#### Task details:
In the data that follows, count each line holding the string "pixels"; answer with the number only.

#### Data block:
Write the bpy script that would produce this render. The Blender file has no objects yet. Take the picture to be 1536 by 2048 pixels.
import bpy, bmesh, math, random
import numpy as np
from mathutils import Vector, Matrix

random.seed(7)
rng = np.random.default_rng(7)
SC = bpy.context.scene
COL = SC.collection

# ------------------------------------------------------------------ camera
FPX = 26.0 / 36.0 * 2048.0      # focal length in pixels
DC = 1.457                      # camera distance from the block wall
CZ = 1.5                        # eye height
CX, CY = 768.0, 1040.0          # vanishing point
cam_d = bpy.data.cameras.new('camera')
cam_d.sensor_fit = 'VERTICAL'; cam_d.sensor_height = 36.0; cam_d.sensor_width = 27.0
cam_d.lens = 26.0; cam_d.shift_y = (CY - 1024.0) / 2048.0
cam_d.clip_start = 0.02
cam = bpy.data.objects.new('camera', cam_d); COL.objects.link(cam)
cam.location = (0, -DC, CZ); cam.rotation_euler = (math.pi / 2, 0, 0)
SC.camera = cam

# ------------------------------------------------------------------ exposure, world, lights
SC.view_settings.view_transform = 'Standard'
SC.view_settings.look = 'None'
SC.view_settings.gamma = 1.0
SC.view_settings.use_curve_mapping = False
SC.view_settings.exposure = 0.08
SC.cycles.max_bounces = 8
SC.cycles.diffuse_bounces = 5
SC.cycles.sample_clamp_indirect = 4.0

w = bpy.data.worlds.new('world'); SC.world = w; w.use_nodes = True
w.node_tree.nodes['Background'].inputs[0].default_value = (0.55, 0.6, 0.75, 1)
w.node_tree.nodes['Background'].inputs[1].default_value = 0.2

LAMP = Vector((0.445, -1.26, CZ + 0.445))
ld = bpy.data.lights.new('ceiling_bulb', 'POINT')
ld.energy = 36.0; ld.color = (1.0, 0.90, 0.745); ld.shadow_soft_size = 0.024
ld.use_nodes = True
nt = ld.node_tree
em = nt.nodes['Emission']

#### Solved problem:
2